Cairo – The president of the Egyptian Authority for Investment Promotion, Assem Ragab, announced this week a government plan to stunt the reduction of foreign investment in the country. The news was announced this week and published in several Egyptian papers, like the Al Ahram and Al Akhabar. According to Ragab, the main objective of the plan is to try to help the country face the times of crisis.
"How to reduce the repercussions of the current crisis on Egypt? We have already asked this question, but the answer is not easy," he said, adding that the difficulties should not stop the organisation from elaborating a plan aimed at this target. The main pillar is investment of 15 billion Egyptian pounds (US$ 2.7 billion) on the creation of projects that may be concluded in partnership with the private sector.
"The objective behind this initiative is to strengthen the confidence on the private sector at a moment of crisis like the one we are living," said Ragab.

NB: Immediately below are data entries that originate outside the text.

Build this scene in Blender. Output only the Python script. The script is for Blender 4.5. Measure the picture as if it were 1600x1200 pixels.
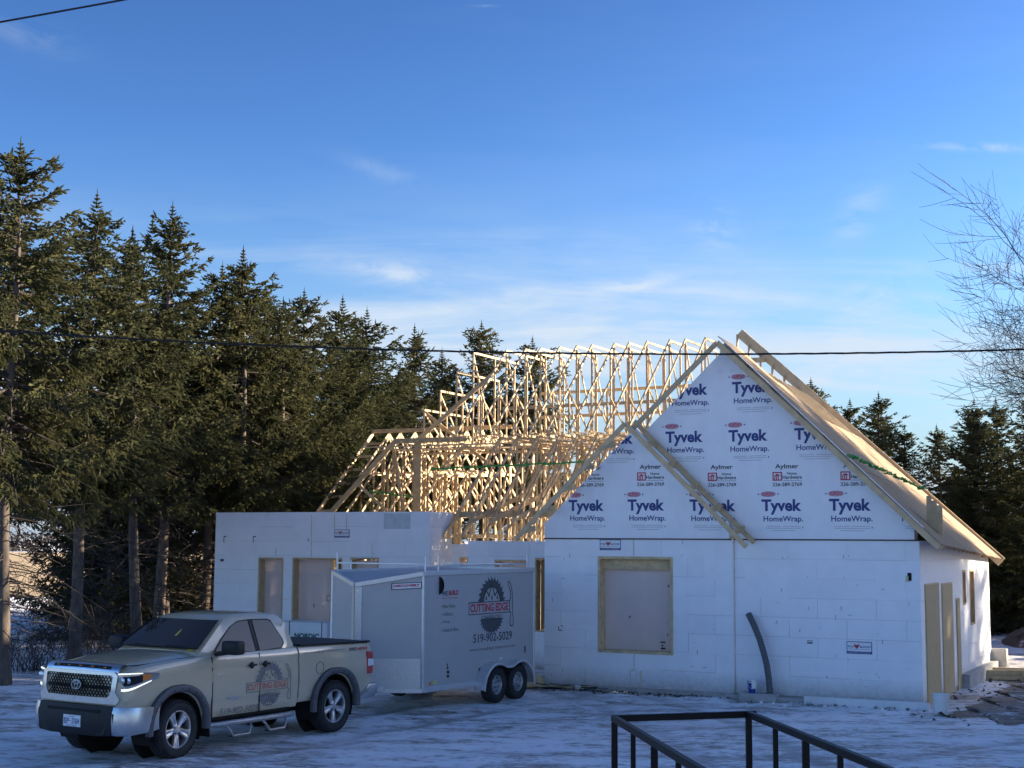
import bpy, bmesh, math, random
import numpy as np
from mathutils import Vector, Matrix, noise
R = math.radians
scene = bpy.context.scene
COL = scene.collection
for _o in list(bpy.data.objects): bpy.data.objects.remove(_o)

# ------------------------------------------------------------------ camera
CAM_H, FPX, YH, ROLL = 3.3, 2219.0, 845.0, 0.006
cam_d = bpy.data.cameras.new('camera'); cam = bpy.data.objects.new('camera', cam_d); COL.objects.link(cam)
cam_d.sensor_width = 36.0; cam_d.lens = FPX / 1600.0 * 36.0; cam_d.clip_start = 0.1; cam_d.clip_end = 6000
_p = math.atan((YH - 600) / FPX)
cam.matrix_world = Matrix.Translation((0, 0, CAM_H)) @ (Matrix.Rotation(math.pi/2 + _p, 4, 'X') @ Matrix.Rotation(ROLL, 4, 'Z'))
scene.camera = cam

# ------------------------------------------------------------------ sun and sky
SUN_AZ = R(77.0)      # measured from +Y (view direction) towards +X (right)
SUN_EL = R(14.0)
sun_dir = Vector((math.sin(SUN_AZ)*math.cos(SUN_EL), math.cos(SUN_AZ)*math.cos(SUN_EL), math.sin(SUN_EL)))
sd = bpy.data.lights.new('sun', 'SUN'); sd.energy = 2.15; sd.angle = R(0.53); sd.color = (1.0, 0.84, 0.63)
sun = bpy.data.objects.new('sun', sd); COL.objects.link(sun)
sun.rotation_euler = (-sun_dir).to_track_quat('-Z', 'Y').to_euler()
scene.view_settings.view_transform = 'Standard'; scene.view_settings.look = 'None'
scene.view_settings.exposure = 2.98; scene.view_settings.gamma = 1.0
scene.view_settings.use_curve_mapping = False

class Multi:
    """one mesh with several print colours: Multi(keys)['red'] draws in red"""
    def __init__(s, mats): s.mb = MB(); s.k = list(mats); s.mats = [mats[q] for q in s.k]
    def __getitem__(s, q): s.mb.cur = s.k.index(q); return s.mb
    def build(s, name, parent): return s.mb.build(name, s.mats, parent, fix=False)
class NT:
    """small node helper"""
    def __init__(s, tree): s.t = tree
    def n(s, typ, **kw):
        nd = s.t.nodes.new(typ)
        for k, v in kw.items():
            if k.startswith('i_'):
                key = k[2:]; key = int(key) if key.isdigit() else key.replace('_', ' ')
                nd.inputs[key].default_value = v
            else: setattr(nd, k, v)
        return nd
    def l(s, a, b): s.t.links.new(a, b)
    def math(s, op, a, b=None, c=None, clamp=False):
        nd = s.t.nodes.new('ShaderNodeMath'); nd.operation = op; nd.use_clamp = clamp
        for i, v in enumerate((a, b, c)):
            if v is None: continue
            if isinstance(v, (int, float)): nd.inputs[i].default_value = v
            else: s.l(v, nd.inputs[i])
        return nd.outputs[0]
    def ramp(s, fac, stops, interp='LINEAR'):
        nd = s.t.nodes.new('ShaderNodeValToRGB'); cr = nd.color_ramp; cr.interpolation = interp
        while len(cr.elements) < len(stops): cr.elements.new(0.5)
        for e, (p, c) in zip(cr.elements, stops):
            e.position = p; e.color = (c, c, c, 1) if isinstance(c, (int, float)) else tuple(c) + ((1,) if len(c) == 3 else ())
        s.l(fac, nd.inputs[0]); return nd.outputs[0]
    def mix(s, fac, a, b, typ='MIX'):
        nd = s.t.nodes.new('ShaderNodeMix'); nd.data_type = 'RGBA'; nd.blend_type = typ
        for sock, v in ((nd.inputs[0], fac), (nd.inputs[6], a), (nd.inputs[7], b)):
            if isinstance(v, (int, float)): sock.default_value = v
            elif isinstance(v, (tuple, list)): sock.default_value = tuple(v) + ((1,) if len(v) == 3 else ())
            else: s.l(v, sock)
        return nd.outputs[2]
    def noise(s, vec, scale, detail=4, rough=.55, dist=0.0):
        nd = s.t.nodes.new('ShaderNodeTexNoise'); nd.inputs['Scale'].default_value = scale
        nd.inputs['Detail'].default_value = detail; nd.inputs['Roughness'].default_value = rough
        nd.inputs['Distortion'].default_value = dist
        if vec is not None: s.l(vec, nd.inputs['Vector'])
        return nd.outputs[0]
    def mapping(s, vec, scale=(1, 1, 1), loc=(0, 0, 0), rot=(0, 0, 0)):
        nd = s.t.nodes.new('ShaderNodeMapping'); nd.inputs['Scale'].default_value = scale
        nd.inputs['Location'].default_value = loc; nd.inputs['Rotation'].default_value = rot
        s.l(vec, nd.inputs['Vector']); return nd.outputs[0]

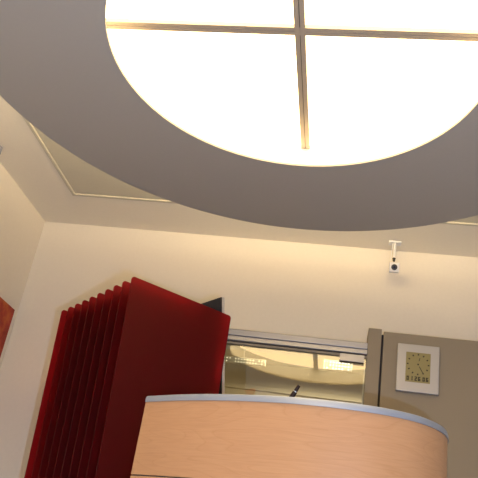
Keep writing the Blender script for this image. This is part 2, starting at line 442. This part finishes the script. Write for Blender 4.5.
def slab(h0, h1, ins):
    c = offset(curve, ins); bm = bmesh.new()
    A = [bm.verts.new((p.x, p.y, Z0+h0)) for p in c]; Bv = [bm.verts.new((p.x, p.y, Z0+h1)) for p in c]
    bm.faces.new(A); bm.faces.new(Bv)
    for i in range(len(A)):
        j = (i+1) % len(A); bm.faces.new((A[i], A[j], Bv[j], Bv[i]))
    return bm
obj('worktop', slab(-.12, -.09, .0312), M['wood'], dk)
sh = bmesh.new(); c = [p for p in offset(curve, .0312) if -.45 < p.x < .2 and p.y < 2.1]; c2 = [p for p in offset(curve, .17) if -.45 < p.x < .2 and p.y < 2.25]
c2 = c2[::-1]; ring = c + c2
A = [sh.verts.new((p.x, p.y, Z0+.330)) for p in ring]; Bv = [sh.verts.new((p.x, p.y, Z0+.345)) for p in ring]
sh.faces.new(A); sh.faces.new(Bv)
for i in range(len(A)):
    j = (i+1) % len(A); sh.faces.new((A[i], A[j], Bv[j], Bv[i]))
obj('shelf', sh, M['wood'], dk)

pn = thing('pen', 'dark brown pen tip slanting up behind the silver desk edge', 'pen', (-.219, 2.04, Z0+.346))
a = Vector((-.219, 2.04, Z0+.349)); b_ = Vector((-.1265, 2.00, Z0+.522)); d = (b_-a)
obj('barrel', tube(bmesh.new(), a, a+d*.9,     .0074, .0070), M['pen'], pn, smooth=True)
obj('cap', tube(bmesh.new(), a+d*.9, b_, .0056, .0046), M['pen'], pn, smooth=True)
obj('band', tube(bmesh.new(), a+d*.893, a+d*.902, .0074), M['alu'], pn, smooth=True)

# ------------------------------------------------------------------ dotted lamps in the room behind the glass
def dots(name, label, x0, x1, y, h0, h1, mt):
    t = thing(name, label, 'lamp', ((x0+x1)/2, y, Z0+h1))
    obj('housing', B(x0-.006, x1+.006, y+.001, y+.02, h0-.006, h1+.006), M['olive'], t, bevel=.004)
    obj('front_cover', B(x0, x1, y-.002, y+.001, h0, h1), mt, t)
    obj('hanger', tube(bmesh.new(), ((x0+x1)/2, y+.02, Z0+h1+.01), ((x0+x1)/2, y+.02, Z0+1.75), .0025, seg=10), M['olive'], t)

dots('hanging_lamp', 'dotted light panel seen through the glass just below the silver latch', -.150, .045, 5.0, 1.455, 1.515, M['led'])
dots('hanging_lamp', 'faint dotted light panel seen through the glass beside the red panels', -.915, -.585, 5.0, 1.425, 1.462, M['ledw'])
rl2 = B(-1.8, 1.8, 6.07, 6.1, 1.50, 1.535); struct('trim_2', rl2, M['olive'])
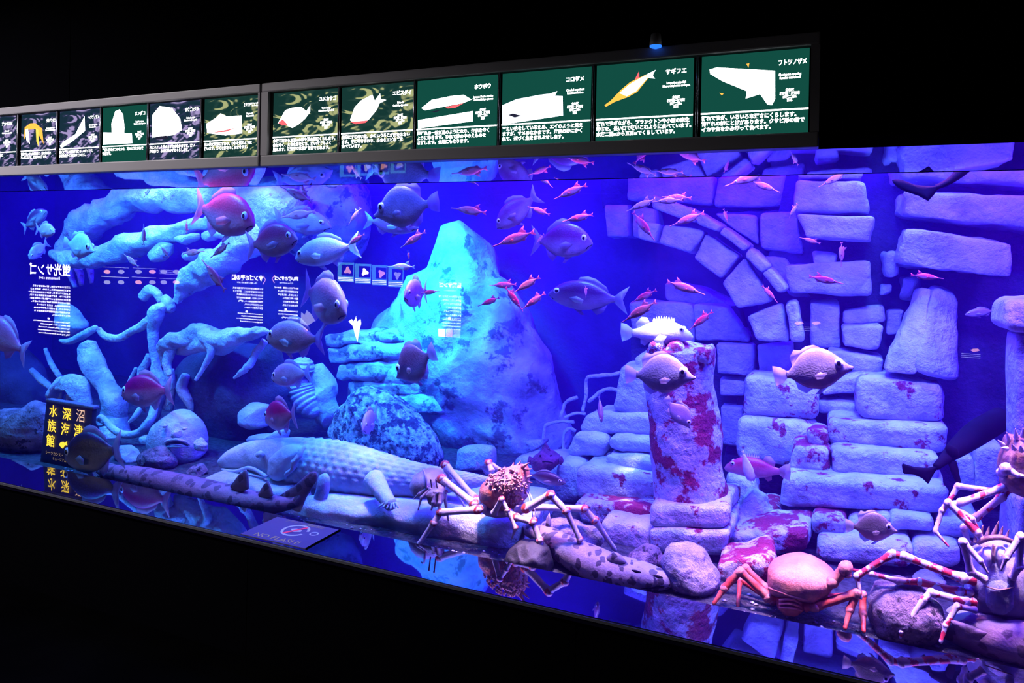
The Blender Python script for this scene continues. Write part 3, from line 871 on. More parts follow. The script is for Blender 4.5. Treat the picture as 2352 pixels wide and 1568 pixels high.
rock([(226, 1072), (236, 1060), (252, 1064), (256, 1080), (240, 1086), (228, 1082)], 0.25, 0.04, MT['lava'], 'tiny reddish rock right of the black fish', 'rock')
rock([(262, 1040), (285, 1026), (306, 1034), (318, 1056), (300, 1066), (270, 1060)], 0.5, 0.06, MT['sculpt2'], 'low pale rock under the curled tentacle', 'rock')
rock([(2150, 1420), (2230, 1400), (2300, 1412), (2400, 1425), (2400, 1446), (2220, 1440)], 0.42, 0.08, MT['sculpt2'], 'flat bluish rock below the upright spider crab', 'rock')
rock([(1690, 1180), (1720, 1110), (1760, 1140), (1780, 1200), (1750, 1240), (1700, 1240)], 0.85, 0.1, MT['stone_red'], 'tall stained rock in the gap right of the column', 'rock')

# loose gravel along the glass, too small to count
r2 = random.Random(4)
V, F = [], []
for k in range(1500):
    x = r2.uniform(-4.2, 1.4)
    y = D + 0.012 + abs(r2.gauss(0, 0.14))
    s = r2.choice((0.003, 0.004, 0.005, 0.007, 0.011))
    b0 = len(V)
    a0 = r2.random() * 6
    for j in range(6):
        a = a0 + j * math.pi / 3
        V.append((x + s * math.cos(a), y + s * math.sin(a) * r2.uniform(0.6, 1.1), ZG + s * 0.15))
    V.append((x, y, ZG + s * 0.8))
    V.append((x, y, ZG - s * 0.1))
    for j in range(6):
        F.append((b0 + j, b0 + (j + 1) % 6, b0 + 6))
        F.append((b0 + (j + 1) % 6, b0 + j, b0 + 7))
MT['pebble'] = mat('mixed_grit', (0.4, 0.38, 0.42), 0.5, var=0.9, vscale=60)
gv = new_obj('loose_gravel', mesh('loose_gravel', V, F), MT['pebble'])
tag(gv, 'loose pale grit scattered on the tank floor by the glass', 'gravel', kind='stuff')
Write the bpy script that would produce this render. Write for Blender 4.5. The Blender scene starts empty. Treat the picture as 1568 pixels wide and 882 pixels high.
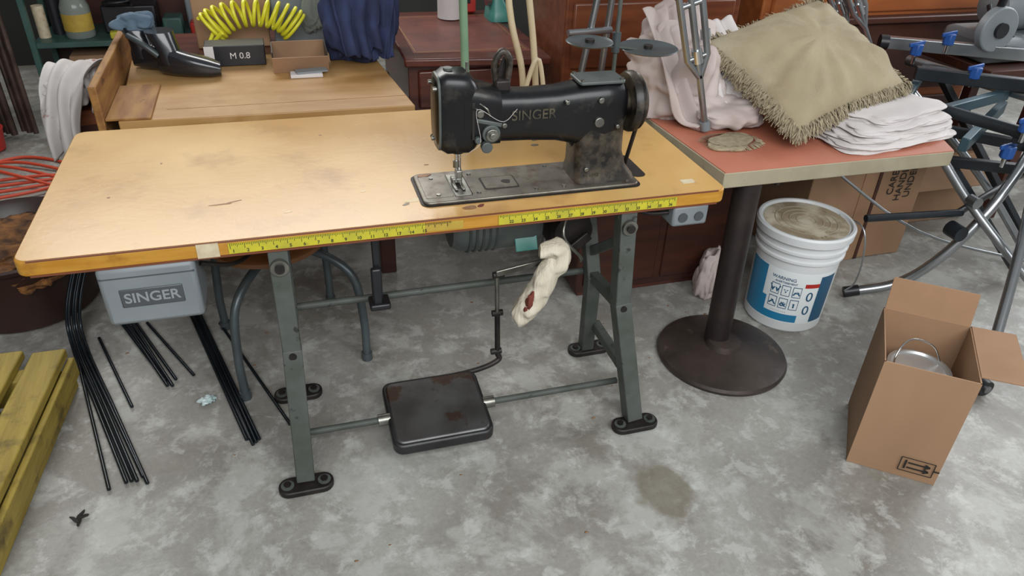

The minister of Finance of Egypt, Boutros Ghali, also confirmed that the government of Egypt plans to participate with 15 billion Egyptian pounds in projects in Public-Private Partnerships (PPPs).
The president of the Investment Promotion Authority, on the other hand, showed his concerns with the lower Egyptian exports, caused by the global recession and by protectionist measures that the main Egyptian partners, like the US, are planning to adopt.
Ragab also hopes to attract to Egypt some of the companies that are closing in Europe and in several other countries, defending that production costs in Egypt are much lower than in the European nations and even than in some Asian countries. "Our production cost is now equal to that of China," said Ragab. He explained that the Chinese production cost has risen allowing Egypt to make use of its proximity to these European markets and to the countries of the Middle East, which should significantly reduce the price of products due to cheaper transportation.
Apart from that, the fact that Egypt is a member of the Word Trade Organisation (WTO) and has signed several multilateral free trade agreements grants the country access to several reduced customs tariffs and, in some cases, even the elimination of tariffs. "Five thousand mills have already closed their doors in China. I think that we could attract at least some of them to Egypt," said Ragab.
The low production cost and export investment should not, however, stunt the effects of the crisis on Egypt. Ragab admits that the investment in the country is already dropping. "Certain companies that forecasted investment in Egypt have postponed their plans. And all those who used our country as a production and reexport platform should review their plans, as their own countries are in recession," he explained. Already in the third quarter of 2008, foreign direct investment (FDI) in Egypt dropped almost 44% over the same period in the previous year.